効果的なディスプレイ広告の運用には、以下のポイントを意識することが大切です。
- KPIの設定と目的の明確化
- ターゲットユーザーの選定
- 訴求力のあるバナー
- 動画の作成
- 配信結果の分析と改善
まず、広告の目的を明確にし、それに応じたKPI(例:クリック率・コンバージョン率)を設定しましょう。ディスプレイ広告は幅広い層へのアプローチが可能なため、配信する目的をしっかり決めておかないと、ターゲットや訴求内容にズレが生じてしまいます。「誰に何を訴求したいのか」「どのような結果を得たいのか」を最初に決めておくことが大切です。
次に、ターゲットユーザーを適切に選定することも成果に直結します。ユーザーの属性や興味関心、悩みなどをもとにペルソナを設計し、届けたい相手像を明確にすることで、より効果的な広告表現が可能になります。
また、クリエイティブ(広告素材)の質も成果を大きく左右する要素です。視認性の高いデザイン、わかりやすいメッセージ、ブランドイメージとの一貫性などを意識しながら、バナーや動画を制作しましょう。複数パターンを用意してABテストを実施し、より成果の出やすい表現を見極めていくこともポイントです。
最後に、広告配信後の分析と改善を忘れずに行いましょう。Google Analyticsなどのツールを活用して、KPIの推移やユーザーの行動データをチェックします。配信結果をもとに、ターゲティングやクリエイティブを調整することで、広告効果を継続的に高めることができます。
まとめ

ディスプレイ広告は、画像や動画などのビジュアルを使って、ユーザーの目に自然とふれることができる広告です。

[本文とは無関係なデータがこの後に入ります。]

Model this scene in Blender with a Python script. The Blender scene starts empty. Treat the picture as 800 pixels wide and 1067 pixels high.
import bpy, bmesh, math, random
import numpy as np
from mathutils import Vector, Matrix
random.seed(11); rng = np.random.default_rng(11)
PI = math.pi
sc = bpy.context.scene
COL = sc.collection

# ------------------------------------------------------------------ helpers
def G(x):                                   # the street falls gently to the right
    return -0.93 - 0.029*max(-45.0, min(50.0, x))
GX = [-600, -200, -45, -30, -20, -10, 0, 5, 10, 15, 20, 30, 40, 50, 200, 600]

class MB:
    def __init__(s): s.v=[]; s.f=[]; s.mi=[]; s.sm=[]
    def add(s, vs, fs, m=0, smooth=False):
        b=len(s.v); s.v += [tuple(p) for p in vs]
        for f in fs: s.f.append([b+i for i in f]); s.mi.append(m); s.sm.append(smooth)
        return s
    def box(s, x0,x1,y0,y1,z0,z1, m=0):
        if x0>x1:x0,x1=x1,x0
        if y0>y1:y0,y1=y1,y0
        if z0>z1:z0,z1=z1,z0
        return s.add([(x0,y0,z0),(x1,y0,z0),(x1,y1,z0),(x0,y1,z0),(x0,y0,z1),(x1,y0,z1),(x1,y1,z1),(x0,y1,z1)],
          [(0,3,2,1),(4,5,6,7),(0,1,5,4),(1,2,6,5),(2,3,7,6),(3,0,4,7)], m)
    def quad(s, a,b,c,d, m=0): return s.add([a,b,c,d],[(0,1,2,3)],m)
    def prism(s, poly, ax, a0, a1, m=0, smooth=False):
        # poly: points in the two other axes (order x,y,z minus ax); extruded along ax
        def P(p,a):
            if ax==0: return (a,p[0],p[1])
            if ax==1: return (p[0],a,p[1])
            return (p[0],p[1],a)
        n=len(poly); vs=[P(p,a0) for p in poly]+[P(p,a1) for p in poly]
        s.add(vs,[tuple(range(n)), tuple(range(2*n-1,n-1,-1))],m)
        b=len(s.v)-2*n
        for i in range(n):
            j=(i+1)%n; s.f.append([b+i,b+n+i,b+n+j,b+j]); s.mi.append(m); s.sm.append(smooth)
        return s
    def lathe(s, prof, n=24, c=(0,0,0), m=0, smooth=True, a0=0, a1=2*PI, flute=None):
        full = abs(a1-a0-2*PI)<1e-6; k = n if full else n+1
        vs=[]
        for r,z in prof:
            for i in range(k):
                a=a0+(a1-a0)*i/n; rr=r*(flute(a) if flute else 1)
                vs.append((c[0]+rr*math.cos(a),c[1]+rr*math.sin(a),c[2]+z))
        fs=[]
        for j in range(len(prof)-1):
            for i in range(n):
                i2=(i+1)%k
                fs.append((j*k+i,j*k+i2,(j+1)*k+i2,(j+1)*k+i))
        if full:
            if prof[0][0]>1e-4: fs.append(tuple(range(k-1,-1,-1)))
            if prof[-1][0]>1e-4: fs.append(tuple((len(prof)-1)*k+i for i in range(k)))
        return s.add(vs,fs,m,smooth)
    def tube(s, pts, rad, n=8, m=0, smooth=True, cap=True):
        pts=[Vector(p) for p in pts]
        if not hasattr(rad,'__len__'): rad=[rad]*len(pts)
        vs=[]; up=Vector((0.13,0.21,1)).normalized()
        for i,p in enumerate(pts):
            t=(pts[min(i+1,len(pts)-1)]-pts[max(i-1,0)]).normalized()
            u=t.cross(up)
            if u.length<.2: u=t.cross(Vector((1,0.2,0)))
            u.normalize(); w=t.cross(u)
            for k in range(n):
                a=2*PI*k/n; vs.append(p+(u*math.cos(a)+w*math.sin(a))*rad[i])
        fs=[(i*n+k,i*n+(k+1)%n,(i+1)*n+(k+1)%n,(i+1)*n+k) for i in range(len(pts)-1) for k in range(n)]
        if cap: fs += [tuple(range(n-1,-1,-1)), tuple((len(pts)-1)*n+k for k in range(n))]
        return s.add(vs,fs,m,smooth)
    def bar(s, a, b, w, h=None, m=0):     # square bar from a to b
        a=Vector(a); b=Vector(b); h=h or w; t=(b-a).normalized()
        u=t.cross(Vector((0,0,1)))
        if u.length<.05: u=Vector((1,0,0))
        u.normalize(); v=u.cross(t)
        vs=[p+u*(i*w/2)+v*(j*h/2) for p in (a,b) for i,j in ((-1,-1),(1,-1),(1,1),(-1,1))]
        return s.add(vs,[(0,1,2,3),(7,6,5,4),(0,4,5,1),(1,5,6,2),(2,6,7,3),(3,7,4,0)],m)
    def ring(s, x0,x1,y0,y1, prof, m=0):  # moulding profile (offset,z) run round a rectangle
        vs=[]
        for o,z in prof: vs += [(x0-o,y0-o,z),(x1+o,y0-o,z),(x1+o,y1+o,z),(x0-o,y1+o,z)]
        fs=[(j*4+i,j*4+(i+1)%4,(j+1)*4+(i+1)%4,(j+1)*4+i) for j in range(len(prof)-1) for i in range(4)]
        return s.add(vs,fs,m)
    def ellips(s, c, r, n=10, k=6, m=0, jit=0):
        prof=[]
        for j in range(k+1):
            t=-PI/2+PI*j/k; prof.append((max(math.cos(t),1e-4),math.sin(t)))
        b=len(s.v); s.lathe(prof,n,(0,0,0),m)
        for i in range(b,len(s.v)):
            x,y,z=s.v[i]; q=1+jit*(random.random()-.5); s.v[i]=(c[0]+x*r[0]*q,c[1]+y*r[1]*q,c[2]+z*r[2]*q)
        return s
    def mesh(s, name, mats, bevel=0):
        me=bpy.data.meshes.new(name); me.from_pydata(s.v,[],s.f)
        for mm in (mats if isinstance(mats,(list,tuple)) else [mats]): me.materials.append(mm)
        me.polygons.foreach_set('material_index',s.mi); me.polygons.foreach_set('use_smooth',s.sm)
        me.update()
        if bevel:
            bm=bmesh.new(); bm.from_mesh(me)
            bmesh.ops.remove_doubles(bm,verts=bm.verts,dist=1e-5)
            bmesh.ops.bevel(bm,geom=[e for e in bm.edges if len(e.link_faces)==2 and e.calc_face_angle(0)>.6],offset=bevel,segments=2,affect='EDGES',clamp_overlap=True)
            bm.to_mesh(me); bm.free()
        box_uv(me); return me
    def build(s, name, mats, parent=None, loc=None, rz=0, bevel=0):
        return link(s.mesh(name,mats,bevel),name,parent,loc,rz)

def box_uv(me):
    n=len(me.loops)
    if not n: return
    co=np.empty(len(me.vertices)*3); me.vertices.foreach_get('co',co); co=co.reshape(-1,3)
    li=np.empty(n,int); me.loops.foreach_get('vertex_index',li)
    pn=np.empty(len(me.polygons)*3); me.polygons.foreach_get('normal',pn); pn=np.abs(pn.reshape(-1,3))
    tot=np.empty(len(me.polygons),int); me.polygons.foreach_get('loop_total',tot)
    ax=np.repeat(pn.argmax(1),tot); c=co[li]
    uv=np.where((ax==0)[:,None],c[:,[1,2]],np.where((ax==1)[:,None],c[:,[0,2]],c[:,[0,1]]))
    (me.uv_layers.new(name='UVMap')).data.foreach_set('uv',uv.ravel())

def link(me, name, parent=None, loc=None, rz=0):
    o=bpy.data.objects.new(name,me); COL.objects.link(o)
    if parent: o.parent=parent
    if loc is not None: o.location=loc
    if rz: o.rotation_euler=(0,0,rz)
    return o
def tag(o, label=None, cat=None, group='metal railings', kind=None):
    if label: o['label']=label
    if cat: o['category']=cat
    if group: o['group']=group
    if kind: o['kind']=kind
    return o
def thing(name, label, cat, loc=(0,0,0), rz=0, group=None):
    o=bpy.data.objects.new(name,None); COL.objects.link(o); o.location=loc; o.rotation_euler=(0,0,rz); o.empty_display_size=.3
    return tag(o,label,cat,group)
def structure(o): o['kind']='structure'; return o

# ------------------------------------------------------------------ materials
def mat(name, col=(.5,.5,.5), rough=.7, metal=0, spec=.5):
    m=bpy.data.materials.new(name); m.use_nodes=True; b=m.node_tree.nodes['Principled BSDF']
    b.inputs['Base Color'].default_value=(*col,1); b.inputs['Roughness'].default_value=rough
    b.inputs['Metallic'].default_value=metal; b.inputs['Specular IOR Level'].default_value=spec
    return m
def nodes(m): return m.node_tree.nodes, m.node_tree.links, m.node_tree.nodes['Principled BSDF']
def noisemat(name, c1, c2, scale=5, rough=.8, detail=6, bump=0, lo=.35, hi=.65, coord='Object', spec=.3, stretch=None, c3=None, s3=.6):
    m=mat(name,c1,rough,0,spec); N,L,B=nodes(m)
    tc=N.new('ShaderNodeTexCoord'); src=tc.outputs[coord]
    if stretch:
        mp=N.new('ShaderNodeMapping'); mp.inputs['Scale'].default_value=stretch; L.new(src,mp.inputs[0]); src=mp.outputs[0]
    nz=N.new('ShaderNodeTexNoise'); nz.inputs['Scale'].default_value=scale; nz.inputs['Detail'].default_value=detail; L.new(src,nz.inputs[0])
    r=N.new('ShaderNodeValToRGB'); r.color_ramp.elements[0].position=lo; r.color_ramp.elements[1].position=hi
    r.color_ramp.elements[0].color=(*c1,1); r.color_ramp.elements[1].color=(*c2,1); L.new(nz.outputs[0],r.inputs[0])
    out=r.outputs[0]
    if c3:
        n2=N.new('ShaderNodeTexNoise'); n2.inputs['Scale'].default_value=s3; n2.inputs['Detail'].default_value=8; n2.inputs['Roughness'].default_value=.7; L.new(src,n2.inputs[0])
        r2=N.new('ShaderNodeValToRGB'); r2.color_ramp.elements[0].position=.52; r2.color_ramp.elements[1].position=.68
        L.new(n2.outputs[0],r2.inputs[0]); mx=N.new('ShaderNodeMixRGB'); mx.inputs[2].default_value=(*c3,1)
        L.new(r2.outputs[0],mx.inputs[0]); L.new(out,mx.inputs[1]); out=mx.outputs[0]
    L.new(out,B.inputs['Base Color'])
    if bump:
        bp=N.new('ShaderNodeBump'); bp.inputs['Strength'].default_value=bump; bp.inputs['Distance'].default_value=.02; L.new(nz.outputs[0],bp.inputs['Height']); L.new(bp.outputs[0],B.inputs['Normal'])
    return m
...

とくに、まだ商品やサービスを知らない人に知ってもらいたいときや、一度サイトを見た人にもう一度思い出してもらいたいときに高い効果を発揮します。
ただし、検索広告のようにすぐに行動につながるわけではないので、何を目的に広告を出すのかをはっきりさせておくことが大切です。
まずは、自社に合った配信先や伝え方を見つけるために、少ない予算から試してみましょう。